Just installed Elementary OS on my Macbook pro (2010) with the battery on full charge. I boot up elementary and suddenly I'm told it's on 7%. Granted, my battery is horrendously weak (1hr to reach 0% on macOS), but the charger is always connected and indicating that the battery is at 100%. When I remove the charger though it legitimately seems like the battery is 7% since it decreases every 3 mins (as seen on MacOS), and once it reached zero it requested that I remove the installation device and press enter (consequently shutting off the mac). Without plugging in the charger I boot the device (this time to macOS) and it tells me the battery is at 33%??? Multiple google searches got me nowhere. Anyone has any idea what's wrong?
1 Answer
There isn't anything "wrong", per se. This is just a matter of elementary OS using different math from Apple.
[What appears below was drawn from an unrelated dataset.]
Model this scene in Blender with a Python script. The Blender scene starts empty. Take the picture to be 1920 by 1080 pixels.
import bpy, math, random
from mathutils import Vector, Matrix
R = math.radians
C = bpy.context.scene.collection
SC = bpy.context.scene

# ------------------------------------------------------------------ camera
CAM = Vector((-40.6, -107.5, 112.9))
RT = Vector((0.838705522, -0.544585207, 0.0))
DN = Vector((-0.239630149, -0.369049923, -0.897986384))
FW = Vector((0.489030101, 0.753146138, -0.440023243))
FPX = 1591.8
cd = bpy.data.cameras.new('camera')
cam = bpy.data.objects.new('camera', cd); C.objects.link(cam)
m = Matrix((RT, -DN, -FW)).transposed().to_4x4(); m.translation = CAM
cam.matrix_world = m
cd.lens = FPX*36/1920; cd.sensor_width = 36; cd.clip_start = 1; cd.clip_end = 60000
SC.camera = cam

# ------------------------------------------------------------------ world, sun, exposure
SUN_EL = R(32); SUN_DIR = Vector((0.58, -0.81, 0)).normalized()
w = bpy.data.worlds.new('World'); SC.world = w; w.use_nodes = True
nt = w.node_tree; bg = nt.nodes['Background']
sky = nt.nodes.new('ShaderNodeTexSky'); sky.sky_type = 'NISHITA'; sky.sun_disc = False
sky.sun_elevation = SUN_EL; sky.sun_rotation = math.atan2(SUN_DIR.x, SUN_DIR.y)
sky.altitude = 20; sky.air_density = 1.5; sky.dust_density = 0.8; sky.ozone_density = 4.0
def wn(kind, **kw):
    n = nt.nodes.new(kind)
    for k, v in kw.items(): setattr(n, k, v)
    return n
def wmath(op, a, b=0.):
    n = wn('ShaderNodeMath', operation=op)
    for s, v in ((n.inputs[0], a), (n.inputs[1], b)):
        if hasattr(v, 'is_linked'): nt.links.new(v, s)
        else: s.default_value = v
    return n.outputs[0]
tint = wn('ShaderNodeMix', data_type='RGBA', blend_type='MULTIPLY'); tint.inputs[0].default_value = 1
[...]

Let's look at how these two OSes can show different numbers for the same hardware.
Note: As I'm not sure whether you're using a 13" or 15" MacBook Pro, I'll use the battery specifications for the 15" model from 2010.
First, let's take a look at what sort of statistics your battery has to offer with upower
:
upower -i `upower -e | grep 'BAT'`
This will give you something like the following:
native-path: BAT0
vendor: SMP
model: 45N1149
serial: 3126
power supply: yes
updated: Thu Aug 5 04:14:40 2021 (106 seconds ago)
has history: yes
has statistics: yes
battery
present: yes
rechargeable: yes
state: fully-charged
warning-level: none
energy: 43.93 Wh
energy-empty: 0 Wh
energy-full: 43.96 Wh
energy-full-design: 56.16 Wh
energy-rate: 38.691 W
voltage: 12.197 V
percentage: 99%
capacity: 78.2764%
technology: lithium-ion
icon-name: 'battery-full-charged-symbolic'
Note: This battery output is from a Lenovo Thinkpad W541. Yours may look different.
When macOS is determining your battery life, it looks at the energy
and energy-full
values to determine how much life remains, while elementary OS (and many other Linux derivatives) look at energy
and energy-full-design
. With this in mind, let's do some math.
A 2010-era 15" MacBook Pro notebook usually ships from the factory with a 63.5Wh battery. 7% of that would be about 4.45Wh.
OS | Calculation | Value | |
---|---|---|---|
MacOS | energy / energy-full |
4.45 / 4.45 | 100% |
elementary OS | energy / energy-full-design |
4.45 / 63.5 | 7% |
For many Debian-based Linux distributions, the "critical battery shutdown" takes place at 2%. That works out to about 1.27Wh.
OS | Calculation | Value | |
---|---|---|---|
MacOS | energy / energy-full |
1.27 / 4.45 | 28.539% |
elementary OS | energy / energy-full-design |
1.27 / 63.5 | 2% |
If we take into account the energy rebound that takes place after a battery stops discharging momentarily (as well as Apple's propensity to use round, "people friendly" numbers whenever possible), we can consider the 33% value that macOS reports as a rounding error.